What are the possible values of its area?

Question

Each side of a square contains one of the points $(0,9), (8,5), (6,0),$ and $(-2,4)$. What are the possible values of its area? (The specified points are not vertices of the square.)

Attemp:

Answer 1

Let $A, B, C, D$ be the four points, as shown in your picture.

Firstly, we know that $A, C$ must lie on two opposite sides of the square, and $B, D$ on the other two opposite sides. This is because, if we form the two line segments by connecting the two pairs of points on opposite sides, then they must intersect in the interior of the square.

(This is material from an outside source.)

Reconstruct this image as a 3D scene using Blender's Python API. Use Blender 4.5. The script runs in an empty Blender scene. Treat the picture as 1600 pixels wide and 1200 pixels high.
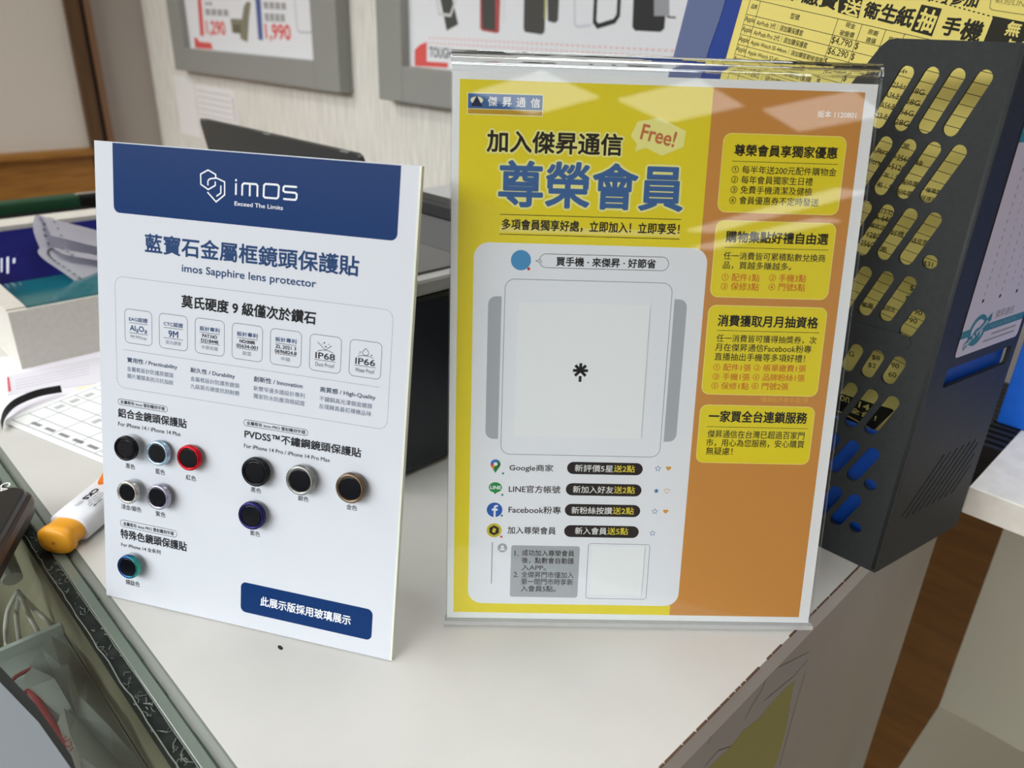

(This justifies that the position of the square should look like what you draw in the picture.)

For simplicity, I will use $C$-edge to indicate the edge of the square passing through the point $C$.

Now draw a line passing through $A$ and perpendicular to the line $BD$. Let $E$ be the intersection point of this line with the $C$-edge.

With simple geometry, we see that the length of $AE$ must be equal to the length of $BD$. This uniquely determines the point $E = (7, 10)$.

Since the $C$-edge passes through $C = (8, 5)$ and $E = (7, 10)$, its equation is $y = -5 x + 45$.

From this, it's easy to calculate the side length of the square as the distance from $A$ to the $C$-edge, which is $\frac{51}{\sqrt{26}}$.

So the area of the square is $\frac{2601}{26} \approx 100$.